Gedenkfahrt am 3. März 2018: Vergessene Massenverbrechen in der Kriegsendphase
19. März 2018
Kurz vor der Befreiung von Krieg und Faschismus wurden im Frühjahr 1945 noch tausende Antifaschistinnen und Antifaschisten von den Nazis „ausgeschaltet“ und ermordet. Diese Massenmorde wie auch die Massaker in den Konzentrationslagern und auf den Todesmärschen von den KZs nach Westen entsprachen dem Nachkriegs- und Überlebenskonzept des deutschen Faschismus. Gestapochef Müller hatte versichert: “Wir werden nicht den gleichen Fehler machen, der 1918 begangen wurde; wir werden unsere innerdeutschen Feinde nicht am Leben lassen.“ Um an diese Verbrechen zu erinnern, hatte die VVN-BdA Landesorganisation für den 3. März zu einer Gedenkfahrt eingeladen.
Um 10.30 Uhr begann der Tag mit einer Kundgebung an der Gedenktafel am Bahnhof Deutz/Tief, die an die Deportation von über 1500 Roma und Sinti und über 11000 Juden ab 1940/41 aus Köln erinnert. Bundessprecher Ulli Sander würdigte hier in seiner Rede vor allem den starken Widerstand, den es in der Schlussphase des Krieges in Köln gab. Viele der im November 1944 verhafteten Mitglieder des Nationalkomitees Freies Deutschland waren unter denjenigen, die im März 45 noch auf die Märsche ins Bergische Land geschickt wurden.

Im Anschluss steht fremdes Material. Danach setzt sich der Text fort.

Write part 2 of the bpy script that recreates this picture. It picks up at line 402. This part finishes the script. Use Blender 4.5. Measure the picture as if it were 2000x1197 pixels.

Die Fahrt führte dann nach Lindlar. Auf dem Kirchplatz vor St. Severin wartete das Bündnis „Lindlar ist bunt nicht braun“. Eine Gedenktafel an St. Severin erinnert an die 10 ermordeten Zwangsarbeiter, die auf dem Kirchplatz begraben wurden und an die unzähligen weiteren Opfer der Zwangsarbeit in den Steinbrüchen und Betrieben rund um Lindlar. Im Gemeindehaus war ein Imbiss vorbereitet und es war Gelegenheit zur weiteren Information und Diskussion.

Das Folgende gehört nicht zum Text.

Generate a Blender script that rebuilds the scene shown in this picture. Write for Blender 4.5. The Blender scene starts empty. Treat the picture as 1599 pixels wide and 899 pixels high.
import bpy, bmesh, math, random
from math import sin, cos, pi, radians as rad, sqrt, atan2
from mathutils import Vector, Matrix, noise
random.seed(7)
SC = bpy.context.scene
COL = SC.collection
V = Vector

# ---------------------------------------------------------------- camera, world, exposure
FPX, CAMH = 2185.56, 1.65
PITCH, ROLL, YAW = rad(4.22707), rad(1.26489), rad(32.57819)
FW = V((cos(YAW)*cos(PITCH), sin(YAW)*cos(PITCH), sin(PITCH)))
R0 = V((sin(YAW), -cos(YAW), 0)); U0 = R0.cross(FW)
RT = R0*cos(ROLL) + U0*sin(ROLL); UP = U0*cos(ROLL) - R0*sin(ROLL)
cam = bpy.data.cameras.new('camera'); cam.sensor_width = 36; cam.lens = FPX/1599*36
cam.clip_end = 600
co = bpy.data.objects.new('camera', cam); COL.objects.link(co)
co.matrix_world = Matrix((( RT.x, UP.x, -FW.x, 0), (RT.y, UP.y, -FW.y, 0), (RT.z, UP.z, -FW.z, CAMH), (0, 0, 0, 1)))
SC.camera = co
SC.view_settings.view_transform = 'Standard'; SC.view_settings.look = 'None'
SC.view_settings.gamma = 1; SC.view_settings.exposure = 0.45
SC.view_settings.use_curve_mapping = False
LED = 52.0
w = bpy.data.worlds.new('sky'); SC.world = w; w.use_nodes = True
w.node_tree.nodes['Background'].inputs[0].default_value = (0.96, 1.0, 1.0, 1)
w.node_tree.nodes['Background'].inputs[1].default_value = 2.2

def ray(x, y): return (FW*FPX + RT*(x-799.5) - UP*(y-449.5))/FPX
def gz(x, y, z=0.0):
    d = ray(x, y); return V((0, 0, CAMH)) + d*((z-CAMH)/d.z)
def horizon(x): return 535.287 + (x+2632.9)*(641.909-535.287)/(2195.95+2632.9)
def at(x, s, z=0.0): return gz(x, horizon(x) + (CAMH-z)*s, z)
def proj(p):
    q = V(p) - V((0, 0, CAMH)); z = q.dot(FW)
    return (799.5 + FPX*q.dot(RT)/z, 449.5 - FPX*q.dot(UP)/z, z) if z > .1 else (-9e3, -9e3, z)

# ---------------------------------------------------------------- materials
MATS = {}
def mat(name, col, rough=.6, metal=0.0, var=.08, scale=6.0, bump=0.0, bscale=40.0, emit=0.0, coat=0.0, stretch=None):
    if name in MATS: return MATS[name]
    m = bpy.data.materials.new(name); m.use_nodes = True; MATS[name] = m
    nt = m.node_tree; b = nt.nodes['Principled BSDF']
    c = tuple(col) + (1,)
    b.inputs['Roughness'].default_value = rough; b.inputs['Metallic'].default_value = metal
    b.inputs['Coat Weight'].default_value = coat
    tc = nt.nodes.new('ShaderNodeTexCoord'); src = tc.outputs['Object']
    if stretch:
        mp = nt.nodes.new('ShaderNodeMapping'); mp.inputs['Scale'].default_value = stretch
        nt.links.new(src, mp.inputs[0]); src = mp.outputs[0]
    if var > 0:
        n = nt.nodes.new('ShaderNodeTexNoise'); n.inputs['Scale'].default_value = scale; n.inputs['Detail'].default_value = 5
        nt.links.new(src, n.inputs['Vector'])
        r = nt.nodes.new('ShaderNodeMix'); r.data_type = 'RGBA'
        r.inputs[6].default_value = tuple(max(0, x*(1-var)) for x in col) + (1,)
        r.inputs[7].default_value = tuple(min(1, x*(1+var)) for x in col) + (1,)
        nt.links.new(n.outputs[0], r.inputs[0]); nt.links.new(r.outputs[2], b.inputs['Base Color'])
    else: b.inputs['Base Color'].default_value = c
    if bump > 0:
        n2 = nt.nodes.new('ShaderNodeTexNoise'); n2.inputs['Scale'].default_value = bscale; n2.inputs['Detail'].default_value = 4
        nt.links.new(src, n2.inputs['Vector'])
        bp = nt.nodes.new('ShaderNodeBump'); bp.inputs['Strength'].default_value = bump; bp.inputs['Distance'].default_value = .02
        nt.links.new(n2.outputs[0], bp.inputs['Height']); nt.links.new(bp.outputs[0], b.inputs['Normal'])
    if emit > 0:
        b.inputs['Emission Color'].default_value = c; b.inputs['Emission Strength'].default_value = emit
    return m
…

Um 15 Uhr war dann die Versetalsperre erreicht. Dort, wo wir jetzt auf das stille Wasser der Talsperre blickten, stand im Frühjahr 45 noch das Arbeitserziehungslager Hunswinkel. Aus dem Rheinland wurden mehr als 600 Häftlinge während der letzten 6 Wochen vor Kriegsende hierhin getrieben. Wie viele dabei starben oder getötet wurden, ist nicht bekannt. Die Friedengruppe Lüdenscheid hatte den Bus erwartet. Die Ballade von Hunswinkel erklang. Dann sprach Matthias Wagner, der mit seinen Recherchen diese Fahrt vor allem vorbereitet hatte, über die Verbrechen, die an diesem Ort passiert waren.

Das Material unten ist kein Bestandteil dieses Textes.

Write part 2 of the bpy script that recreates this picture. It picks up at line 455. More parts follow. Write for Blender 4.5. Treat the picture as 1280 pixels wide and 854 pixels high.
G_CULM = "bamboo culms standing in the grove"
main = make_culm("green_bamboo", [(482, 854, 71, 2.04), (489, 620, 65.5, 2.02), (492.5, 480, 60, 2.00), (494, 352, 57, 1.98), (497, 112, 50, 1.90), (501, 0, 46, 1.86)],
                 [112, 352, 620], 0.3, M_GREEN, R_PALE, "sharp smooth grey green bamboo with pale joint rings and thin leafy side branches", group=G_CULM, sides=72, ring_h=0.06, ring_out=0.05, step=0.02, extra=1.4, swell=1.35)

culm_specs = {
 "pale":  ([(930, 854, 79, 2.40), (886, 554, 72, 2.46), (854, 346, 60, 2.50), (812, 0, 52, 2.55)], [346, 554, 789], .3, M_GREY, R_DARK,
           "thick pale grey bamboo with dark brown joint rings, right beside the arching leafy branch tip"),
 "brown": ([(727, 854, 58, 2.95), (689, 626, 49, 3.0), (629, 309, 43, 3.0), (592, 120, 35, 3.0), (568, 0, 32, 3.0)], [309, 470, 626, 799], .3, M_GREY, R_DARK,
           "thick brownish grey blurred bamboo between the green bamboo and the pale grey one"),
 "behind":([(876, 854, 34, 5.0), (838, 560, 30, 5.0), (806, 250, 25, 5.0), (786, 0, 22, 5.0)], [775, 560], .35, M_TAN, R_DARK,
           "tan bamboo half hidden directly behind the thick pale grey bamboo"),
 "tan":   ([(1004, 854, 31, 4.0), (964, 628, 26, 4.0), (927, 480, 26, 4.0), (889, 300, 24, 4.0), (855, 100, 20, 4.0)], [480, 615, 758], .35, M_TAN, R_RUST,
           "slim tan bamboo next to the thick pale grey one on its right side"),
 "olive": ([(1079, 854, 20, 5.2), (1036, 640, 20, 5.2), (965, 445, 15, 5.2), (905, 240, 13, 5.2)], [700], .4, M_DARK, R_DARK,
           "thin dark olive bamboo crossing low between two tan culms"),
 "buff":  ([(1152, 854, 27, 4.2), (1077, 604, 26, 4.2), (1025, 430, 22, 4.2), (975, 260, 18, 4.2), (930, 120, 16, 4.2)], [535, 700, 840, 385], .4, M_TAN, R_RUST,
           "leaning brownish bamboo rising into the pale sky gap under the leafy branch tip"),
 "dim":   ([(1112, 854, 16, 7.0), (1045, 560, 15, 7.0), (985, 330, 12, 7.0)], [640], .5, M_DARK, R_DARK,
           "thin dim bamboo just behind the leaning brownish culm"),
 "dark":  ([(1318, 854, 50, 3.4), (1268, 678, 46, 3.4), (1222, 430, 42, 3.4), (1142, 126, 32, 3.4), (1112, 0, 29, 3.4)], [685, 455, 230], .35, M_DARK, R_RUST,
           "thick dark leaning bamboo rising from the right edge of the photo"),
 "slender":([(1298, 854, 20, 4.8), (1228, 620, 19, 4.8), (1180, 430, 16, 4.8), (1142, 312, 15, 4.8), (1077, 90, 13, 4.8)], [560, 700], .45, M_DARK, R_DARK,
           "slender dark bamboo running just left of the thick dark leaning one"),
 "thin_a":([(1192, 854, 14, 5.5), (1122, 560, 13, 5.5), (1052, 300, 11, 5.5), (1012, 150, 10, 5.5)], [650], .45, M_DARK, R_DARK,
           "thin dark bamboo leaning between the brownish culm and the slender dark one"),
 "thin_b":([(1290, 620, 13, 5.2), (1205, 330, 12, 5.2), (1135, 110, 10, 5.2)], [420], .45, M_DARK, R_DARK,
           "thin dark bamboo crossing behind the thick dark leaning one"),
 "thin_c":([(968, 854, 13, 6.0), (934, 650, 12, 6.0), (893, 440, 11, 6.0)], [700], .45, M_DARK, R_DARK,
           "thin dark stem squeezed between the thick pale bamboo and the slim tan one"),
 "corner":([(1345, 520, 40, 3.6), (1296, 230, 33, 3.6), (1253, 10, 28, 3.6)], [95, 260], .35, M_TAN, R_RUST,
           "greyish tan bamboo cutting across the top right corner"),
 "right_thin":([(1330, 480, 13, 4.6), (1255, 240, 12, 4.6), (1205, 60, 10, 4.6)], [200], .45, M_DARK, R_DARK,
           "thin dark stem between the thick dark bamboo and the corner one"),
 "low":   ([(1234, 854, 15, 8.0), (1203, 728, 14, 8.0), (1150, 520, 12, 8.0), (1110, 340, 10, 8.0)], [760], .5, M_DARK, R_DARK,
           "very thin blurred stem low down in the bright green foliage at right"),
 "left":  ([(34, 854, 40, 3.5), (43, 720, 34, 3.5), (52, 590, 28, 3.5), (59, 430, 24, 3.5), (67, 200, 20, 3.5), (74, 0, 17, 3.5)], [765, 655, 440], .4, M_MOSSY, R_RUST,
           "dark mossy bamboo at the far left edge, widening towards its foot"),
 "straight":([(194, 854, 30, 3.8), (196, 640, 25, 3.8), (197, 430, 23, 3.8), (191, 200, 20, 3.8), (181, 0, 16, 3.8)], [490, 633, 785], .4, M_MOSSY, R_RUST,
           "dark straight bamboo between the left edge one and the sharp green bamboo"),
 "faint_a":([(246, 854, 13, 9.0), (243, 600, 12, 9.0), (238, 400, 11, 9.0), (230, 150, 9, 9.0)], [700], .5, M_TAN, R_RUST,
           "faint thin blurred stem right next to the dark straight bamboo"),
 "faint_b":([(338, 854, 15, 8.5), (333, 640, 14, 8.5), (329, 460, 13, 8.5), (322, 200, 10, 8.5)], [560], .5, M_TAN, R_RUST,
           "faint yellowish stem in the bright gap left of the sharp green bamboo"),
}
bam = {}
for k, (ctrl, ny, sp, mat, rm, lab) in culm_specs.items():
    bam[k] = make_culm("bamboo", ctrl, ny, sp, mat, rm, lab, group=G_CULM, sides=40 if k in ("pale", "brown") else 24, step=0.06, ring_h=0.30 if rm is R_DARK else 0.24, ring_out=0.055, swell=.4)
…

Das Arbeitserziehungslager Hunswinkel im Versetal (heute: Versestausee) südöstlich von Lüdenscheid war der schrecklichste Ort der NS-Zeit in Lüdenscheid und im Kreis Altena. Es war das erste Arbeitserziehungslager außerhalb von Berlin in der NS-Zeit und wurde im August 1940 von der Polizei (in Düsseldorf), vom Arbeitsamt (in Essen) und von den Arbeitgeberverbänden eingerichtet, um kritische Arbeiter zu „erziehen“: durch Schläge, durch Quälereien, durch Schwerstarbeit im Laufschritt, durch Hunger, durch erniedrigende Behandlung u.a. Als ab 1942 russische Zwangsarbeiter eingewiesen wurden, stieg die Zahl der Todesfälle rasch an und betrug bis zum Ende des Krieges 514.
Insgesamt waren hier ca. 5.000 „Erziehungshäftlinge“ inhaftiert. Sie schufen zum großen Teil das Versestaubecken und die Staumauer mit wenigen Maschinen und viel schwerer Körperarbeit. Hauptprofiteur war der Baukonzern Hochtief, der mit dem Bau der Talsperre beauftragt war.
Zwei Erinnerungstafeln auf dem Parkplatz an der Klamer Brücke, das Russenfeld im nördlichen Teil des Friedhofs Loh und der Friedhof/Gedenkstätte Hühnersiepen zeugen von den tödlichen Misshandlungen in dem Lager.
Im Café „Der kleine Prinz“ lud die Friedensgruppe Lüdenscheid dann noch zu Kaffee und Kuchen ein, bevor es auf die Rückfahrt nach Köln ging. Die Forschung zu den Kriegsendphasenverbrechen ist bei weitem nicht abgeschlossen und es wurde angeregt, auch in Zukunft weitere solcher Fahrten durchzuführen.